Summary: Thirty years ago today, as I finished a speech in Zurich, I heard that the students had toppled the first section of the Berlin Wall . I boarded the first flight to West Berlin, a twin engine propeller plane. I remember looking out the window as we flew in over the wall while listening listening to Tina Turner’s “Steamy Windows” on my Sony Walkman. Landed, bought a hammer, joined the others breaking the wall into pieces. 

November 9, 1989 was a very good day

I hated that wall. I had lived in West Berlin in 1968. My apartment was the upper floor of an old at house at 68 Steinträgerweg in a small village called Alt Buckow, 200 meters from the Wall, which means 250 meters from the first guard tower. The Wall at that point was a grotesque combination of a tall wire fence, then a mine field, then towers manned 24/7 by rotating pairs of guards with machine guns at 50 yard intervals, then Steel barriers to stop people crashing through with their cars. I could walk along the edge of the fence and wave at the guards but they never waved back. At night I would be woken by sirens, searchlights and machine gun fire; someone else had tried to slip across. At that point, some 500 people were killed trying to get to the other side of that wall.
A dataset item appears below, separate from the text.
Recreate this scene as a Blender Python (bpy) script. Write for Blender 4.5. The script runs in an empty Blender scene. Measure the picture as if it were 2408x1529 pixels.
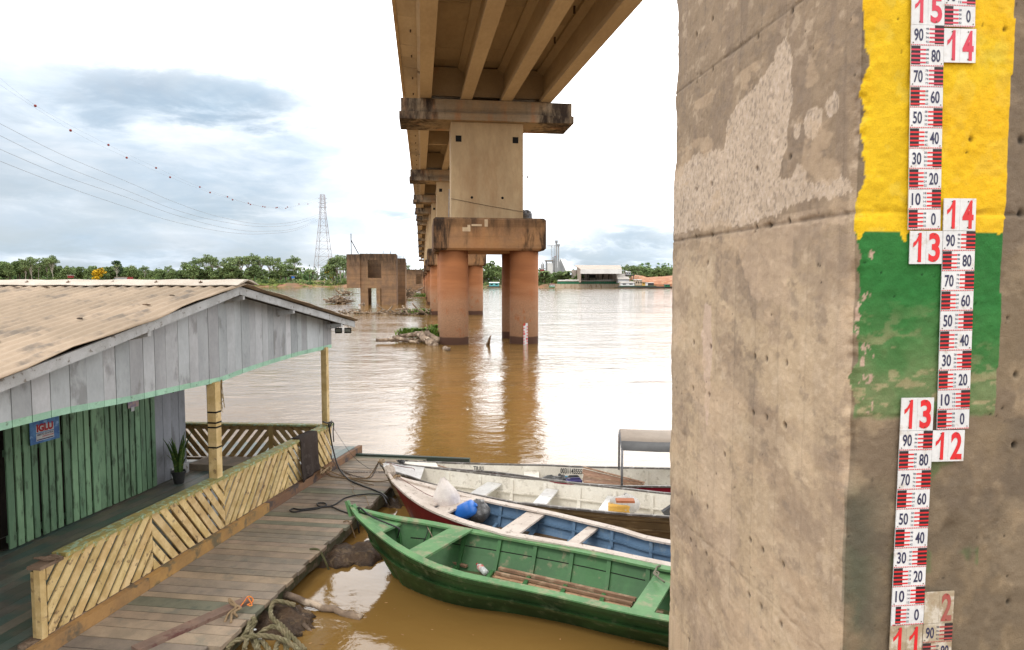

My sharpest memory of 11/9/89 was standing beside one of the gaping holes in the wall, hammering away while talking with an armed East German guard standing just on the other side of the wall. He looked a little embarrassed that he was literally on the wrong side of the story. He did nothing to interfere as we chipped away at the concrete. He tried his best not to look happy. I am holding a small piece of that concrete in my hand as I type this post.

People today seem to have forgotten what it means to have a totalitarian government. I never will.